**DO THIS**
Select every line holding the word "scene" and copy it.

**DATA LINES**
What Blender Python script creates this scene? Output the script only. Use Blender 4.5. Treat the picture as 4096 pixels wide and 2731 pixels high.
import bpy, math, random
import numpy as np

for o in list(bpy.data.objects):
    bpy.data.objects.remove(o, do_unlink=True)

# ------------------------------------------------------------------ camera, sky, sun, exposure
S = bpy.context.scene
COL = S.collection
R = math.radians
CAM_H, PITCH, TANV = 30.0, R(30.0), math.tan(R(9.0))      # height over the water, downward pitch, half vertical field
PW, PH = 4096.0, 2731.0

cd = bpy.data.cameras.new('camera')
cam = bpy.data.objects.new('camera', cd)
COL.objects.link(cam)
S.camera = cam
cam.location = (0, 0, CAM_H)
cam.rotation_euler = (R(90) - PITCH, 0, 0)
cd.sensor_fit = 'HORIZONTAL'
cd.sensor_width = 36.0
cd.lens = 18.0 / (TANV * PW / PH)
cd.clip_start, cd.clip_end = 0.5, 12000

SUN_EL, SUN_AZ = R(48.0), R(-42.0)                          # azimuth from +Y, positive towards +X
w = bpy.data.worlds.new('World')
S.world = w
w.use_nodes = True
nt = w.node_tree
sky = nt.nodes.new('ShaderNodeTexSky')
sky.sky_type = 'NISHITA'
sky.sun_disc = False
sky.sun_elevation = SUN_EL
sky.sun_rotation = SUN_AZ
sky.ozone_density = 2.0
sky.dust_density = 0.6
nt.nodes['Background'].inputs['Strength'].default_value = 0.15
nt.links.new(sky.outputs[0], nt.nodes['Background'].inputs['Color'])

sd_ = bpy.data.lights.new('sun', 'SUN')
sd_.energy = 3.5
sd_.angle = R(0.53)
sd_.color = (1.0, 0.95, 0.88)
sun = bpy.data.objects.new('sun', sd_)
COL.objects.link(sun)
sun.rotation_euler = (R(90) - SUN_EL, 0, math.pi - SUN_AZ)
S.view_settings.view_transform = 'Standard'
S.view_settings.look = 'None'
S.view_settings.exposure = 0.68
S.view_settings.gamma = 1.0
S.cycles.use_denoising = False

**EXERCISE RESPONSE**
What Blender Python script creates this scene? Output the script only. Use Blender 4.5. Treat the picture as 4096 pixels wide and 2731 pixels high.
S = bpy.context.scene